Il prisma di Wollaston (fig. 4) mostra come le cose procedano in modo analogo al prisma di Porro, ma producendo una deviazione di 90° anziché di 180°. Il prisma di Porro trova applicazione frequente nei periscopî e quello di Wollaston nelle camere chiare per disegno. Prismi analoghi, agli effetti pratici, ai precedenti sono quelli di Goulier e di Abbe.

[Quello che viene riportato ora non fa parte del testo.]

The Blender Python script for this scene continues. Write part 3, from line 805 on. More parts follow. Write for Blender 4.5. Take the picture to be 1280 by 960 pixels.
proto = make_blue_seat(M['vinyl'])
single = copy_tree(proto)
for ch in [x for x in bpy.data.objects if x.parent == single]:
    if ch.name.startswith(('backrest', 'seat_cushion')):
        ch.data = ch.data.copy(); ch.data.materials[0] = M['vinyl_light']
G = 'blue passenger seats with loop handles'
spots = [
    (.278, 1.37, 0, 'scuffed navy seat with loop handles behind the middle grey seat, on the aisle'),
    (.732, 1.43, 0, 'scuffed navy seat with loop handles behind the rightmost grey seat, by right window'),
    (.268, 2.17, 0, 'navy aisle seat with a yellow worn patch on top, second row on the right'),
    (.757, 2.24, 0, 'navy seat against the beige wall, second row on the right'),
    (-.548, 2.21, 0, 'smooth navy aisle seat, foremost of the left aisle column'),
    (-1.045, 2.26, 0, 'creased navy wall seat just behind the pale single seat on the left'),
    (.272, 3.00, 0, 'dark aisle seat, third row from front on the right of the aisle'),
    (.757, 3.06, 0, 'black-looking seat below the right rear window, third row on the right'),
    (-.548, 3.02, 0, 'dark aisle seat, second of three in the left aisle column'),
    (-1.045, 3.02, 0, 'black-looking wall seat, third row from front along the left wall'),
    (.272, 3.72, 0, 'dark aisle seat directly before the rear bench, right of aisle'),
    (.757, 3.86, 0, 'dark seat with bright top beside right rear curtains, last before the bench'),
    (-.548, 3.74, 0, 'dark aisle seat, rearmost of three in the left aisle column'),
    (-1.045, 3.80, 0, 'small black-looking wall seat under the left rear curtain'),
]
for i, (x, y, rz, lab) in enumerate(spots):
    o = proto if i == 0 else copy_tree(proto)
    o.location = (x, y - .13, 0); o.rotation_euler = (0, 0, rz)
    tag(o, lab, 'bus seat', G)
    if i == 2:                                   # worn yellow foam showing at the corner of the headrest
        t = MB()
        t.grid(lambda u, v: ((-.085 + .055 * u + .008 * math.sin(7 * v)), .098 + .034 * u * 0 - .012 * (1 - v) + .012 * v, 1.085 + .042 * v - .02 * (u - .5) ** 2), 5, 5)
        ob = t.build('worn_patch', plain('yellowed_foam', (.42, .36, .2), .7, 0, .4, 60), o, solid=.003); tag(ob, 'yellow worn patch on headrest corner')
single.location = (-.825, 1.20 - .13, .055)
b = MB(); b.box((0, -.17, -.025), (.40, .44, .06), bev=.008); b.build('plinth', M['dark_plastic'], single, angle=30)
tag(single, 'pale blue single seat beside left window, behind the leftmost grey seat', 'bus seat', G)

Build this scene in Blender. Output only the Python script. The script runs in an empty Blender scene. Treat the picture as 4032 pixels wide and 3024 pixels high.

Nei prismi a visione diretta si realizza qualcosa di contrario a ciò che avviene per i prismi acromatici, nel senso che il fascio luminoso che li attraversa non è deviato nel suo insieme, pur avendo luogo la dispersione cromatica. La fig. 5 rappresenta lo schema del prisma a visione diretta di Amici. La realizzazione dei prismi a visione diretta è possibile, perché è possibile costruire prismi nei quali le differenze tra gl'indici di rifrazione relativi alle radiazioni estreme dello spettro visibile non siano proporzionali ai valori degli indici stessi, ed è possibile ottenere prismi, per cui la differenza delle dispersioni sia più grande che quella tra le deviazioni. Così, per es., un prisma di flint produce uno spettro di lunghezza quasi doppia di quello prodotto da un egual prisma di crown, mentre le deviazioni subite dalla radiazione di lunghezza d'onda media è di poco superiore nel primo caso che nel secondo. Allora, se due prismi, l'uno di flint e l'altro di crown, con gli angoli rifrangenti di valori opportuni, vengono accostati con gli spigoli rifrangenti tra loro paralleli, ma rivolti da bande opposte, di modo che mentre l'uno devia la luce da un verso, l'altro la devii in verso opposto, ci sarà un certo compenso nelle deviazioni dei raggi di media rifrangibilità e il complesso della radiazione costituente il fascio incidente verrà disperso, ma non deviato nel suo insieme.